Millions of property tax dollars are being left on the table and thousands of condo units are being delayed as the building approvals process continues to slow.

That is eroding a desperately needed cash flow for municipal coffers and ultimately constraining the supply of housing as condos are delayed from entering the market. This ultimately makes it harder for new-home buyers to find a home in Toronto.

A report launched today by the University of Toronto’s Building Tall Research Group and the Residential Construction Council of Ontario (RESCON) sheds light on this issue. The report, called “Evaluation of Tall Building Construction Permitting Process in Toronto,” looks at the Official Plan and/or zoning bylaw amendment approval process of 174 new condo projects in Toronto between 2006 and 2016. It found that the time to complete the approvals process has more than doubled in the past 10 years. Some of the other findings include:

  • A nine-month approvals target, as outlined in the Toronto Development Guide, actually took nearly 3.5 years on average in 2016.
  • 42% of condo applications that successfully appealed to the Ontario Municipal Board (OMB) from 2006 to 2016 indicated that “failure of the City to announce a decision” compelled an OMB appeal – adding more cost and time than a City Council decision.
  • As projects starts are delayed, the City misses out on the collection of potential property tax revenues. The study notes that a hypothetical 50-storey condo with 500 units (with an average unit cost of $470,000, according to Business Canada 2016 figures) would generate about $3,200 of property tax per unit – or $1.6 million per building in just one year. With an approvals delay of almost three years, that would represent about $5 million in lost property tax revenue for the City.

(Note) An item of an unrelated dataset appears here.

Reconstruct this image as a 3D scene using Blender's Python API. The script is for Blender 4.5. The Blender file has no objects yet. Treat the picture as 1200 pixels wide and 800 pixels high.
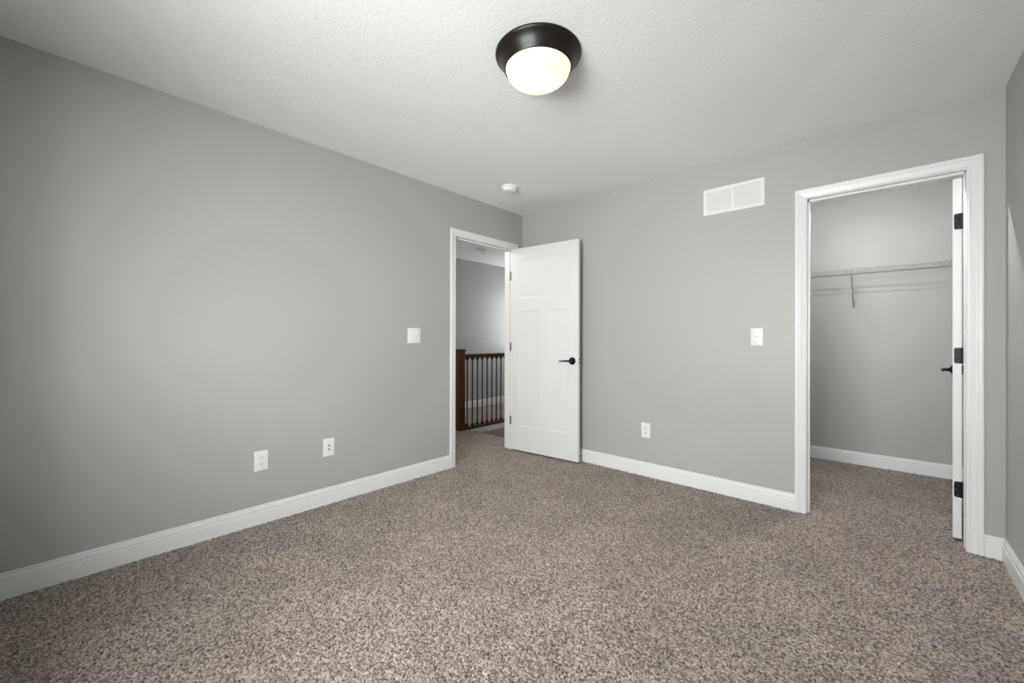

“As Toronto’s population grows, the city has no choice but to build skyward with condominiums. However, our research shows that, over time, it is taking longer to get condo projects approved within the City of Toronto’s numerous policy and regulatory controls,” says Dr. Arash Shahi, research manager of Building Tall and a post-doctoral fellow at U of T’s Department of Civil Engineering. “These delays have slowed down the supply of new units coming to market and resulted in lost revenue for the City.”

Prof. Brenda McCabe, director of Building Tall, adds: “This growing trend deserves further analysis.”

Paul De Berardis, M.Eng., P.Eng., RESCON’s director of building science and innovation says: “The drawn-out approvals process and lack of a predictable timeline foster uncertainty and risk for a condo development project. The current process throttles the supply of new units and ultimately costs homebuyers. There is no better time than now for reform after the recent launch of Ontario’s Fair Housing Plan, which seeks to increase housing supply and streamline the development approvals process.”

The report was officially released today in Vancouver at the CSCE Annual Conference Annual General Meeting, “Leadership in Sustainable Infrastructure.”